* Exercise prompt *
Repeat all of the material exactly as given.
%%
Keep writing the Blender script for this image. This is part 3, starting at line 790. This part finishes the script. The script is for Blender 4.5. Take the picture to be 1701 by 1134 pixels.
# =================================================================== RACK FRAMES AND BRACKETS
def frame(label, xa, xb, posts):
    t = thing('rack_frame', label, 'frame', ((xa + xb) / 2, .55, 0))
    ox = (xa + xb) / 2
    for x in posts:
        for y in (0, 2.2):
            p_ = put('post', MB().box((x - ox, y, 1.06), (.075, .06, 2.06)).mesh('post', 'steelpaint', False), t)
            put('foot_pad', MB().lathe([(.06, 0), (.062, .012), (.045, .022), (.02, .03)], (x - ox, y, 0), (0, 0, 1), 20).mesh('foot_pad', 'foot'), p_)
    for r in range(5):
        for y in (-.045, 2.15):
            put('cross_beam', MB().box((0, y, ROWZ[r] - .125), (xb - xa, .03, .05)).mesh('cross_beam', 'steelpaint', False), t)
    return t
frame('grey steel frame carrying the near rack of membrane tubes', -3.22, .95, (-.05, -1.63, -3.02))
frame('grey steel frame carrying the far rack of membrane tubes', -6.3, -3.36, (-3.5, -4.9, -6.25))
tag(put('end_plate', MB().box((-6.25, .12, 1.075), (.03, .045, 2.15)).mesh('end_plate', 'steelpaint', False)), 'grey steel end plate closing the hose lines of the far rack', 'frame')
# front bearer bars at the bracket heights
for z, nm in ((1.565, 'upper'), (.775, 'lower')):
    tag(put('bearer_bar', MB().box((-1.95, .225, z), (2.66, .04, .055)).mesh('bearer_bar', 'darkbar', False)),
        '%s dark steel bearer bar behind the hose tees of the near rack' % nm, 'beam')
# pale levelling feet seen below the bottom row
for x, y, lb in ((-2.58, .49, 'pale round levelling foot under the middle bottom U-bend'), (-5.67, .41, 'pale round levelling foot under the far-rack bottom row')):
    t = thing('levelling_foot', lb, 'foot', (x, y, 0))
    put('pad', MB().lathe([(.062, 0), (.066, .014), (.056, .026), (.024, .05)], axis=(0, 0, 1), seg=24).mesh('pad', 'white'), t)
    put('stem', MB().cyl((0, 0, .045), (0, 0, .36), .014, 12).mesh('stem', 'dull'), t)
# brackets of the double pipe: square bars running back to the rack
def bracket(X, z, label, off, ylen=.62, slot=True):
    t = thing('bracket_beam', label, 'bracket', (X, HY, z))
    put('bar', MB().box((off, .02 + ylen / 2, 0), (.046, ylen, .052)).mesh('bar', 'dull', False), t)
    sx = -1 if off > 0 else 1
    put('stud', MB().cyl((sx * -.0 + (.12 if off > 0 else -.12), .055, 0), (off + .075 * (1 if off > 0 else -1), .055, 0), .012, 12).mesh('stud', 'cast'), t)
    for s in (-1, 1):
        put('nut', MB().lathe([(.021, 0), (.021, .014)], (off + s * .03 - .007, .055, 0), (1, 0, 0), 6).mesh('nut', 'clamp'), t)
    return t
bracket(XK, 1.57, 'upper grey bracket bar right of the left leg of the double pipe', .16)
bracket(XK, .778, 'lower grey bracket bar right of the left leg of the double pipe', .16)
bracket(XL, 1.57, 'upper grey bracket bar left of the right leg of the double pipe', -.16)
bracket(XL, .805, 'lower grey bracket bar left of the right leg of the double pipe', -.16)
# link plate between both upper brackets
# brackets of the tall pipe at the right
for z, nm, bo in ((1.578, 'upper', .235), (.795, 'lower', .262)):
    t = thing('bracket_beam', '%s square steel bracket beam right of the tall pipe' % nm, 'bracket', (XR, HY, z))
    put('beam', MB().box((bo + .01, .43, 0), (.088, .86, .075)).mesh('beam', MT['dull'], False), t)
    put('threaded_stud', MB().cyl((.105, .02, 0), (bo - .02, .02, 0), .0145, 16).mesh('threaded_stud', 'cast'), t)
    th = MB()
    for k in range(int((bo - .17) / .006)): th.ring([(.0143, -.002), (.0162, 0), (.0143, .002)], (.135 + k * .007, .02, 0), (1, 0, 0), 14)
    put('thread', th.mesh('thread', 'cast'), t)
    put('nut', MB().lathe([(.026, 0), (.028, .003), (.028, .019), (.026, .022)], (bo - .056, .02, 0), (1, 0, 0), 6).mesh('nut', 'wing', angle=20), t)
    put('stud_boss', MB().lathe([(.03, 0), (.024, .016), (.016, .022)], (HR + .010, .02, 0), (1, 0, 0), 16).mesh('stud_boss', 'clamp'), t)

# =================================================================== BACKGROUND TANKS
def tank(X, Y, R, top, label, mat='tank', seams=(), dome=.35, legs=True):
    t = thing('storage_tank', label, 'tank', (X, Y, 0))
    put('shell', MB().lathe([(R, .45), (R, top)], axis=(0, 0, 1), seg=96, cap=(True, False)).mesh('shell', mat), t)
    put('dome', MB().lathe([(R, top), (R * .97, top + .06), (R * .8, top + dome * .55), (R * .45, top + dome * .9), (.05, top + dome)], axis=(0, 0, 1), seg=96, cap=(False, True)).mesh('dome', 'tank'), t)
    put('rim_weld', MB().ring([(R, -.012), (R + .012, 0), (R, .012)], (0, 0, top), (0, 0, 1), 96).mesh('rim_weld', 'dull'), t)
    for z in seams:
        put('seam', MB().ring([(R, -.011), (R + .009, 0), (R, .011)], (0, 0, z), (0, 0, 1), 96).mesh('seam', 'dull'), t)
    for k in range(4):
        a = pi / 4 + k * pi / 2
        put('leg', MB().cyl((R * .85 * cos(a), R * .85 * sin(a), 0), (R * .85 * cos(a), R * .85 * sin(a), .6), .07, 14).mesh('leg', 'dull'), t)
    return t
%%
* Exercise result *
Keep writing the Blender script for this image. This is part 3, starting at line 790. This part finishes the script. The script is for Blender 4.5. Take the picture to be 1701 by 1134 pixels.
# =================================================================== RACK FRAMES AND BRACKETS
def frame(label, xa, xb, posts):
    t = thing('rack_frame', label, 'frame', ((xa + xb) / 2, .55, 0))
    ox = (xa + xb) / 2
    for x in posts:
        for y in (0, 2.2):
            p_ = put('post', MB().box((x - ox, y, 1.06), (.075, .06, 2.06)).mesh('post', 'steelpaint', False), t)
            put('foot_pad', MB().lathe([(.06, 0), (.062, .012), (.045, .022), (.02, .03)], (x - ox, y, 0), (0, 0, 1), 20).mesh('foot_pad', 'foot'), p_)
    for r in range(5):
        for y in (-.045, 2.15):
            put('cross_beam', MB().box((0, y, ROWZ[r] - .125), (xb - xa, .03, .05)).mesh('cross_beam', 'steelpaint', False), t)
    return t
frame('grey steel frame carrying the near rack of membrane tubes', -3.22, .95, (-.05, -1.63, -3.02))
frame('grey steel frame carrying the far rack of membrane tubes', -6.3, -3.36, (-3.5, -4.9, -6.25))
tag(put('end_plate', MB().box((-6.25, .12, 1.075), (.03, .045, 2.15)).mesh('end_plate', 'steelpaint', False)), 'grey steel end plate closing the hose lines of the far rack', 'frame')
# front bearer bars at the bracket heights
for z, nm in ((1.565, 'upper'), (.775, 'lower')):
    tag(put('bearer_bar', MB().box((-1.95, .225, z), (2.66, .04, .055)).mesh('bearer_bar', 'darkbar', False)),
        '%s dark steel bearer bar behind the hose tees of the near rack' % nm, 'beam')
# pale levelling feet seen below the bottom row
for x, y, lb in ((-2.58, .49, 'pale round levelling foot under the middle bottom U-bend'), (-5.67, .41, 'pale round levelling foot under the far-rack bottom row')):
    t = thing('levelling_foot', lb, 'foot', (x, y, 0))
    put('pad', MB().lathe([(.062, 0), (.066, .014), (.056, .026), (.024, .05)], axis=(0, 0, 1), seg=24).mesh('pad', 'white'), t)
    put('stem', MB().cyl((0, 0, .045), (0, 0, .36), .014, 12).mesh('stem', 'dull'), t)
# brackets of the double pipe: square bars running back to the rack
def bracket(X, z, label, off, ylen=.62, slot=True):
    t = thing('bracket_beam', label, 'bracket', (X, HY, z))
    put('bar', MB().box((off, .02 + ylen / 2, 0), (.046, ylen, .052)).mesh('bar', 'dull', False), t)
    sx = -1 if off > 0 else 1
    put('stud', MB().cyl((sx * -.0 + (.12 if off > 0 else -.12), .055, 0), (off + .075 * (1 if off > 0 else -1), .055, 0), .012, 12).mesh('stud', 'cast'), t)
    for s in (-1, 1):
        put('nut', MB().lathe([(.021, 0), (.021, .014)], (off + s * .03 - .007, .055, 0), (1, 0, 0), 6).mesh('nut', 'clamp'), t)
    return t
bracket(XK, 1.57, 'upper grey bracket bar right of the left leg of the double pipe', .16)
bracket(XK, .778, 'lower grey bracket bar right of the left leg of the double pipe', .16)
bracket(XL, 1.57, 'upper grey bracket bar left of the right leg of the double pipe', -.16)
bracket(XL, .805, 'lower grey bracket bar left of the right leg of the double pipe', -.16)
# link plate between both upper brackets
# brackets of the tall pipe at the right
for z, nm, bo in ((1.578, 'upper', .235), (.795, 'lower', .262)):
    t = thing('bracket_beam', '%s square steel bracket beam right of the tall pipe' % nm, 'bracket', (XR, HY, z))
    put('beam', MB().box((bo + .01, .43, 0), (.088, .86, .075)).mesh('beam', MT['dull'], False), t)
    put('threaded_stud', MB().cyl((.105, .02, 0), (bo - .02, .02, 0), .0145, 16).mesh('threaded_stud', 'cast'), t)
    th = MB()
    for k in range(int((bo - .17) / .006)): th.ring([(.0143, -.002), (.0162, 0), (.0143, .002)], (.135 + k * .007, .02, 0), (1, 0, 0), 14)
    put('thread', th.mesh('thread', 'cast'), t)
    put('nut', MB().lathe([(.026, 0), (.028, .003), (.028, .019), (.026, .022)], (bo - .056, .02, 0), (1, 0, 0), 6).mesh('nut', 'wing', angle=20), t)
    put('stud_boss', MB().lathe([(.03, 0), (.024, .016), (.016, .022)], (HR + .010, .02, 0), (1, 0, 0), 16).mesh('stud_boss', 'clamp'), t)

# =================================================================== BACKGROUND TANKS
def tank(X, Y, R, top, label, mat='tank', seams=(), dome=.35, legs=True):
    t = thing('storage_tank', label, 'tank', (X, Y, 0))
    put('shell', MB().lathe([(R, .45), (R, top)], axis=(0, 0, 1), seg=96, cap=(True, False)).mesh('shell', mat), t)
    put('dome', MB().lathe([(R, top), (R * .97, top + .06), (R * .8, top + dome * .55), (R * .45, top + dome * .9), (.05, top + dome)], axis=(0, 0, 1), seg=96, cap=(False, True)).mesh('dome', 'tank'), t)
    put('rim_weld', MB().ring([(R, -.012), (R + .012, 0), (R, .012)], (0, 0, top), (0, 0, 1), 96).mesh('rim_weld', 'dull'), t)
    for z in seams:
        put('seam', MB().ring([(R, -.011), (R + .009, 0), (R, .011)], (0, 0, z), (0, 0, 1), 96).mesh('seam', 'dull'), t)
    for k in range(4):
        a = pi / 4 + k * pi / 2
        put('leg', MB().cyl((R * .85 * cos(a), R * .85 * sin(a), 0), (R * .85 * cos(a), R * .85 * sin(a), .6), .07, 14).mesh('leg', 'dull'), t)
    return t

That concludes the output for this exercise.